Psalms 70:5

Translations

King James Version (KJV)

But I am poor and needy: make haste to me, O God: you are my help and my deliverer; O LORD, make no tarrying.

American King James Version (AKJV)

But I am poor and needy: make haste to me, O God: you are my help and my deliverer; O LORD, make no tarrying.

American Standard Version (ASV)

But I am poor and needy; Make haste unto me, O God: Thou art my help and my deliverer; O Jehovah, make no tarrying.

Basic English Translation (BBE)

But I am poor and in need; come to me quickly, O God; you are my help and my saviour; let there be no waiting, O Lord.

Webster's Revision

But I am poor and needy: make haste to me, O God: thou art my help and my deliverer; O LORD, make no delay.

World English Bible

But I am poor and needy. Come to me quickly, God. You are my help and my deliverer. Yahweh, don't delay.

English Revised Version (ERV)

But I am poor and needy; make haste unto me, O God: thou art my help and my deliverer; O LORD, make no tarrying.

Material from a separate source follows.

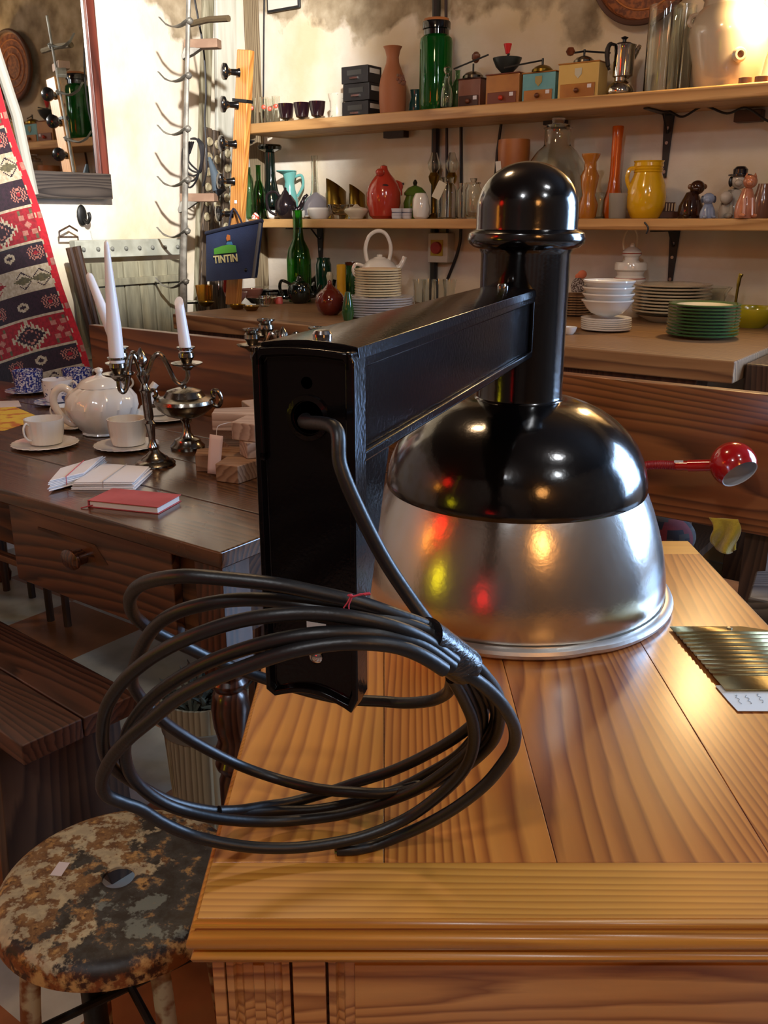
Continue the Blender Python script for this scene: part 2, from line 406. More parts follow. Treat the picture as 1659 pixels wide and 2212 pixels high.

Definitions for Psalms 70:5

Art - "Are"; second person singular.
Haste - To hurry; to urge on quickly.

Clarke's Psalms 70:5 Bible Commentary

But I am poor and needy - עני ואביון ani veebyon, I am a poor man, and a beggar - an afflicted beggar; a sense of my poverty causes me to beg.

Thou art my help - I know thou hast enough, and to spare; and therefore I come to thee.

Make no tarrying - My wants are many, my danger great, my time short. O God, delay not!

Barnes's Psalms 70:5 Bible Commentary

But I am poor and needy - This is the same as in Psalm 40:17.

Make haste unto me, O God - Hebrew, אלהים 'Elohiym. In the parallel place in Psalm 40:17, this is, "The Lord thinketh upon me," - where the Hebrew word is not אלהים 'Elohiym, but אדני tub ,my 'Adonāy (Lord). The word "make haste" seems to have been introduced here by design - thus carrying out the main idea in Psalm 40, but turning here to "petition" what is there stated as a "fact."

Thou art my help and my deliverer ... - The close of the psalm is the same as the close of Psalm 40, except that the word Lord (Yahweh) is used here instead of "God" (אלהים 'Elohiym). It is not possible to ascertain whether these changes were mere matters of taste, or whether they were designed to adapt the psalm to some new circumstance, or to the special feelings of the psalmist at the time. There is no evidence that they are mere errors of transcribers, and indeed the changes are so made that this cannot be supposed. The change of the names אלהים 'Elohiym, יהוה Yahweh, and אדני 'Adonāy, for example, is such as must have been by design, and could not have been made by copyists. But what that design was must remain unknown. The alterations do not in any way, as far as we can understand, affect the sense.